Once the agreed concept has been developed, we enter the stage that we, at Fripp Design and Research, refer to as CAD Realisation.

CAD Realisation is the process which takes a concept and turns it into something tangible. CAD Realisation involves a number of distinct stages dependant upon what is required by the client.

CAD Rendering

Before committing to physical prototyping and manufacture, Fripp Design and Research  recommend that a concept is turned into photorealistic representations so all stakeholders can understand and 'buy in' to the concept development.  This is a very cost effective way of understanding the potential benefits of your concept before committing to the more costly stages of prototyping and manufacture. We have a site dedicated to 3D Rendering which gives examples of how photorealistic we can make your concept i.e. we can make your concept come alive.

CAD rendering is a method where we create CAD to enable the creation of photorealistic images.

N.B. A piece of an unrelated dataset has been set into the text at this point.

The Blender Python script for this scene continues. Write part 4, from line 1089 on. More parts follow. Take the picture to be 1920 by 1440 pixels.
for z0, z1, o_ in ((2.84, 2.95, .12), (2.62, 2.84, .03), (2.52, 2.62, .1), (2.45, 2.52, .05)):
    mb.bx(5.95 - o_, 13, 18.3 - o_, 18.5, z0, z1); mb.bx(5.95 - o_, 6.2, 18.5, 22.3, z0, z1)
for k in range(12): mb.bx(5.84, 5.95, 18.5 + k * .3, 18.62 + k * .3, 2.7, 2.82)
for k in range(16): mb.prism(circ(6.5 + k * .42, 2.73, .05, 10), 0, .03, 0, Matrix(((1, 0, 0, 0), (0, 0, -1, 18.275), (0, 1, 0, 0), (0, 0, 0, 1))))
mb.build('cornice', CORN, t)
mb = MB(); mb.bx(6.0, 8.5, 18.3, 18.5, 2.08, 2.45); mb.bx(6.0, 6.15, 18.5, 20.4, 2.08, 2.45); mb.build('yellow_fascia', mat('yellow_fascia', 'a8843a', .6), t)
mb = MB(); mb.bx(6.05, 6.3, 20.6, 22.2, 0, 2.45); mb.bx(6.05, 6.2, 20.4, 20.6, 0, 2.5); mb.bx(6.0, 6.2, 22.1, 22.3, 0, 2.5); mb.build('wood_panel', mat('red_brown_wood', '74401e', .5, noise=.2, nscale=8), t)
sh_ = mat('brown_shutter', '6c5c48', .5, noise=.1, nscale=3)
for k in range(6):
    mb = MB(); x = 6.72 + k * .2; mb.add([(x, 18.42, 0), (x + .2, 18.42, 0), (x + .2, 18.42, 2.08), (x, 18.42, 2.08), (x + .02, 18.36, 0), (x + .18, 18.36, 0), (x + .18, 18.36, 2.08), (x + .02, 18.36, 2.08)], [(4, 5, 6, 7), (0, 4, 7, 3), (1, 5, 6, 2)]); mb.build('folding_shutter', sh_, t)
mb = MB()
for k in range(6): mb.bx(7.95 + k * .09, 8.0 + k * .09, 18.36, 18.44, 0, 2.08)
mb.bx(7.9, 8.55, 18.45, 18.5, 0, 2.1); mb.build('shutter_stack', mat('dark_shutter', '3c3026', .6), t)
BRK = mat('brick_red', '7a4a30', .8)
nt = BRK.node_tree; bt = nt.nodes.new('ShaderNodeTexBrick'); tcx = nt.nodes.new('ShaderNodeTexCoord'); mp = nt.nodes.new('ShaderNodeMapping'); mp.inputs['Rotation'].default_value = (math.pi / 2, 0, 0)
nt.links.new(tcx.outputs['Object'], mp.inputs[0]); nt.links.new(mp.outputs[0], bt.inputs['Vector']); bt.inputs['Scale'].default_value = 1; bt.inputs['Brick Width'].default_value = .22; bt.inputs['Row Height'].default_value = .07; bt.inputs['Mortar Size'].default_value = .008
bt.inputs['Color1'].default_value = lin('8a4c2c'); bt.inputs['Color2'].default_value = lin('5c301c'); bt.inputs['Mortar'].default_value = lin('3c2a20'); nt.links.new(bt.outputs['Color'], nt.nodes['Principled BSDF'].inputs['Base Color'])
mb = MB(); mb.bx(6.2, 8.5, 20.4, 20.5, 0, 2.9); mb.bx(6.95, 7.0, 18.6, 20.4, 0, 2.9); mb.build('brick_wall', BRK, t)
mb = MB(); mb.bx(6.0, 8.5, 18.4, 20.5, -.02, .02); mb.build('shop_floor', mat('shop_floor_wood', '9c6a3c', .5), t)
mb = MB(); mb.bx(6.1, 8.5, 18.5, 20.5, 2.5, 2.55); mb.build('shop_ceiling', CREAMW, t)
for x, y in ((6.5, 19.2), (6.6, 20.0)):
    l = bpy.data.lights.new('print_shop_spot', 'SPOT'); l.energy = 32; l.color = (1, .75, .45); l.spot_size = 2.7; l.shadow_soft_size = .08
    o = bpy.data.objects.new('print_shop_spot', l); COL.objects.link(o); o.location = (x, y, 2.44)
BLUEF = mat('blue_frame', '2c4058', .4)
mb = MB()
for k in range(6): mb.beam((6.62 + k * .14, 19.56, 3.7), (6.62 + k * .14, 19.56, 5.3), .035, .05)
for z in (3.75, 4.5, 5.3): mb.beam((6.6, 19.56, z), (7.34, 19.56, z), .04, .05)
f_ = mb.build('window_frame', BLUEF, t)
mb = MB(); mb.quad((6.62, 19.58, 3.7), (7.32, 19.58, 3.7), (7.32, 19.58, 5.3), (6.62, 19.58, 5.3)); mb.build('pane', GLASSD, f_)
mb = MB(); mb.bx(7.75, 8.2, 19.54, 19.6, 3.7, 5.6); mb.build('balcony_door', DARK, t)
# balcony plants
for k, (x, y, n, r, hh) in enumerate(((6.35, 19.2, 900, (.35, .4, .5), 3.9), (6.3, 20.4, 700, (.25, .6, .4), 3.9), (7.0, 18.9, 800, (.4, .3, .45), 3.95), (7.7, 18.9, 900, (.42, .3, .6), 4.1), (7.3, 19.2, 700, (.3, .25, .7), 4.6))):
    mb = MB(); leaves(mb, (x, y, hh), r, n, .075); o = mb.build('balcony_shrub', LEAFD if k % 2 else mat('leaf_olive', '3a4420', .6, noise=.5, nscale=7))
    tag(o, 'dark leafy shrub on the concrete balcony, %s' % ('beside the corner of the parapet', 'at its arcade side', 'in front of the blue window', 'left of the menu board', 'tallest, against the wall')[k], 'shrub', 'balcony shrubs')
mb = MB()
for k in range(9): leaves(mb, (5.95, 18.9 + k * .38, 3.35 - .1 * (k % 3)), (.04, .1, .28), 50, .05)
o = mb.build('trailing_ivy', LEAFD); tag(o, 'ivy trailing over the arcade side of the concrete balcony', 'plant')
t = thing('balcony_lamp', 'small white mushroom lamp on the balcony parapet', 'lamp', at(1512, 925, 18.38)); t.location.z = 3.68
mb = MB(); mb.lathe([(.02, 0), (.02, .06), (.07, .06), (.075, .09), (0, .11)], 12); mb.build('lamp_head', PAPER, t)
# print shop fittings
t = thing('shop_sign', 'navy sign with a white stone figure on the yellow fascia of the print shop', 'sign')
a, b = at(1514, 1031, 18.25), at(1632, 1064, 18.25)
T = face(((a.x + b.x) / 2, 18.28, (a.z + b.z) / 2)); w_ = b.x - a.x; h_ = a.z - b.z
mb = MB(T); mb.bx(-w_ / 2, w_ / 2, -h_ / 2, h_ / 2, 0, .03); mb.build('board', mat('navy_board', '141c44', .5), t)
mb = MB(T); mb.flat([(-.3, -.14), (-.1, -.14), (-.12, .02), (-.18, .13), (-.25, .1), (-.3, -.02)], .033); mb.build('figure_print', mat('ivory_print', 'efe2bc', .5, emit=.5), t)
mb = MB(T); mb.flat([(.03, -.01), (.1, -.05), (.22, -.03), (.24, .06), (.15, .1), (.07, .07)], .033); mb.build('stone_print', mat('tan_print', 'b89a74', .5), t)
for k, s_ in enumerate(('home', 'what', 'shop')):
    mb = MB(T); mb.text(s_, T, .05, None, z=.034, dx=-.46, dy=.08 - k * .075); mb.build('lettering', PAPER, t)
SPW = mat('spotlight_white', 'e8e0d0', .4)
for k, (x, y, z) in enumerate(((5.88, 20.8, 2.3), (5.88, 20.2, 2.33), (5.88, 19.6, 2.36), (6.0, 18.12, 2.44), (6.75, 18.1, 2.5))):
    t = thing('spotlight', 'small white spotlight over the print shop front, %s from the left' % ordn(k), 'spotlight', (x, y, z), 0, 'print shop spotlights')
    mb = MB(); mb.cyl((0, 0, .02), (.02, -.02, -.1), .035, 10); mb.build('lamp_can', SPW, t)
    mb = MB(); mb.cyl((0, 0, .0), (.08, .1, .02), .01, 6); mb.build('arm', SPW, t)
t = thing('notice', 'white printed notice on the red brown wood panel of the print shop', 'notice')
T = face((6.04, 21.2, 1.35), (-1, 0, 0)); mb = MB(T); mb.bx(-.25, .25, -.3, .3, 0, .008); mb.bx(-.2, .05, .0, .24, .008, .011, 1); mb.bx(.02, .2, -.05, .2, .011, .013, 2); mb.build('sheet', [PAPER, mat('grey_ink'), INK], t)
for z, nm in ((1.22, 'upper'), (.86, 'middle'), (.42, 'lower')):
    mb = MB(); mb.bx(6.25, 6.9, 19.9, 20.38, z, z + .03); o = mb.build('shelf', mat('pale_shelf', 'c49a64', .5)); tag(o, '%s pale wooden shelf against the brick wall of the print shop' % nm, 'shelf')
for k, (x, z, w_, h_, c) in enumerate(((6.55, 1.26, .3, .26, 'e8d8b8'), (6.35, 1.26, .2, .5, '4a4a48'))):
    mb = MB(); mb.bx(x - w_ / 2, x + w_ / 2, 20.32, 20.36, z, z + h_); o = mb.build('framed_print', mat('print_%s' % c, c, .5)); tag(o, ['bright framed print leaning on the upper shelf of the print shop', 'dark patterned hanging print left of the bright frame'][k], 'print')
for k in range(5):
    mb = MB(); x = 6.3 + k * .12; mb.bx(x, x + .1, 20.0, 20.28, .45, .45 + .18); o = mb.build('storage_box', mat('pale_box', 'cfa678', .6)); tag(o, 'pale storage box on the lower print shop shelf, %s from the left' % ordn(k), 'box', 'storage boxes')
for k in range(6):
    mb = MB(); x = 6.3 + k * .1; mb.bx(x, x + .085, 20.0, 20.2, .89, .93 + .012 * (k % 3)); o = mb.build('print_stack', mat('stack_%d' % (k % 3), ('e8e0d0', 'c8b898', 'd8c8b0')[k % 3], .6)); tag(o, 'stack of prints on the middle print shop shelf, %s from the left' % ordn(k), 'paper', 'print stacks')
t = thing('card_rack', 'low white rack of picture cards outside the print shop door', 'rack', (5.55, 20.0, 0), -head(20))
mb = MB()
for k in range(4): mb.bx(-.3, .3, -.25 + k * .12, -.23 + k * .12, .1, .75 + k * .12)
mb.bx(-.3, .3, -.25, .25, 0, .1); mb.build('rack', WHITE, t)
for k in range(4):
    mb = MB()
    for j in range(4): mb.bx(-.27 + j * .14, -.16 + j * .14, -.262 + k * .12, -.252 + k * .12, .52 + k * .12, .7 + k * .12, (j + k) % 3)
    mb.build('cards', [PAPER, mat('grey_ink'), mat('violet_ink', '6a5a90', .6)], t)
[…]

Technically, this means we develop CAD which represents the external surfaces of your concept i.e. it has no internal structure (because it is not required for photographic purposes).  To develop the concept from a render to a physical product, of which the first stage is prototyping, requires the development of Prototype CAD.

Prototype CAD

It is at this stage of CAD Realisation when Fripp Design and Research need to start to consider the internal structure of your concept. When developing the prototype of your concept, Fripp Design and Research have to take into account many factors. These include the materials to be used for prototyping (which are often different from the materials you would use in production), the need to apply additional internal supports (accommodating the different characteristics of materials chosen for prototyping) and the purpose of the prototype (visual, structural testing). For more information on Fripp Design and Research's prototyping services please visit our Prototyping page

Fripp Design and Research can also place your concept into a simulated environment and analyse its characteristics in a given situation providing guidance on how the design will perform. Environments and tests include drop testing, vibration testing, heat transfer, fatigue and stress & strain. Should you require something more tangible and tactile; then Fripp can build accurate 3D models using a variety of 3D Print technologies.

It is worth emphasising at this stage that prototyping is an iterative process (as the name suggests) i.e. the first prototype produced is unlikely to represent the finished article (for example, tolerances in a CAD program are often much more exact than physical materials i.e. what fits on a computer screen may not necessarily fit when you first assemble the prototype). Once the prototype has been fully developed and is ready for manufacture you, then enter the next stage; CAD for Manufacture.

CAD for Manufacture

At this stage, we are now starting to consider the manufacture of your concept. This involves a new stage of CAD which considers the final materials to be used for manufacture, the tools necessary to manufacture your concept, the Bill of Materials (BOM) and the requirements of your supply chain.